Patricia Ortega Dolz
Madrid
14 ENE 2018
EL PRESUNTO ASESINO DE DIANA QUER, ENRIQUE ABUIN GEY, A SU SALIDA DE SU VIVIENDA TRAS UN REGISTRO. OSCAR CORRAL EL PAÍS |
La Sección de Análisis del Comportamiento Delictivo de la Unidad Técnica de Policía Judicial de la Guardia Civil la componen cuatro psicólogos y un criminólogo. Su misión, desde que fue creada en 1994, es apoyar a los investigadores y analizar todos los aspectos de la personalidad de la víctima y del sospechoso que sirvan para priorizar las hipótesis y líneas de investigación, también las estrategias para actuar sobre los presuntos implicados y aportar detalles que apuntalen los indicios incriminatorios. Casi siempre se les llama para elaborar un perfil en crímenes de autor desconocido, casos en punto muerto. Los responsables de la investigación de la desaparición de Diana Quer, el 22 de agosto de 2016 en A Pobra de Caramiñal, les llamaron hace unas semanas. La denuncia por una agresión de una joven en Boiro (A Coruña) el 29 de diciembre les hizo sospechar que podía tratarse del tipo que figuraba en su lista como “sospechoso número uno”, Abuín.
Un caso claro
En un caso que los investigadores aseguran que tenían claro, pero que un juez archivó en abril “por falta de pruebas”, no se podían permitir fisuras. Los psicólogos llegados de Madrid jugaron un papel crucial, según dijo el coronel Sánchez Corbí, después de que El Chicle confesara y ubicara el cuerpo de la joven en un depósito de agua de una antigua nave de Asados (Rianxo). Allí la encontraron, sumergida, desnuda y atada a dos bloques de hormigón. Casi 500 días después el caso quedaba listo para ser juzgado, y unos padres vapuleados por los medios podían por fin enterrar a su hija este jueves y descansar.
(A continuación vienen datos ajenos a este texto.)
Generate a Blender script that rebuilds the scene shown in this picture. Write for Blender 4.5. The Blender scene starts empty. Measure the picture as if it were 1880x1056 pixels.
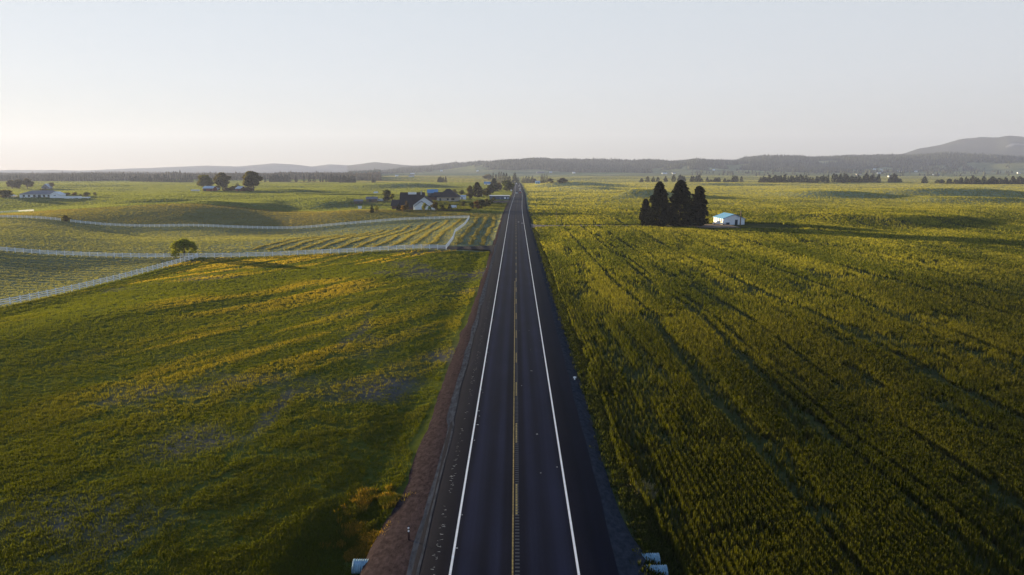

De El Chicle los investigadores lo sabían casi todo tras más de un año siguiéndole los pasos. Conocían su fanfarronería, sus escarceos, sus infidelidades, su desapego hacia su mujer y su hija, su apego a sus padres, sus aficiones al running y a los coches, su tendencia a exhibir públicamente lo que para él eran logros pero, sobre todo, conocían sus preocupaciones: “Sabía que le seguían y actuaba en consecuencia”. Todo eso fue clave en un interrogatorio en el que los agentes midieron muy bien los tiempos: 72 horas que dijera dónde había dejado el cuerpo. “Al quedarse sin la coartada de su mujer, tuvo que reconocer que la había matado, pero dijo haberla atropellado y arrojado su cuerpo en un lugar en el que no podía ser encontrado: unas tierras movidas, una ría... Quería convertir el caso en otro Marta del Castillo”, dice un investigador.
Ante ese previsible comportamiento mentiroso los psicólogos les asesoraron. Tenían que ganarse su confianza. Había que dejarle hablar de él, para que se sintiera cómodo porque le gustaba hablar de sí mismo. Y que, poco a poco, le fueran poniendo frente a sus contradicciones. Al final, El Chicle, desesperado y acorralado, confesaría el lugar en el que estaba el cuerpo convencido de que esa familia no se merecía no poder enterrar a su hija. Como un último acto de bondad. Incluso llegó a agradecerles a los investigadores la liberación que sentía al finalizar el interrogatorio.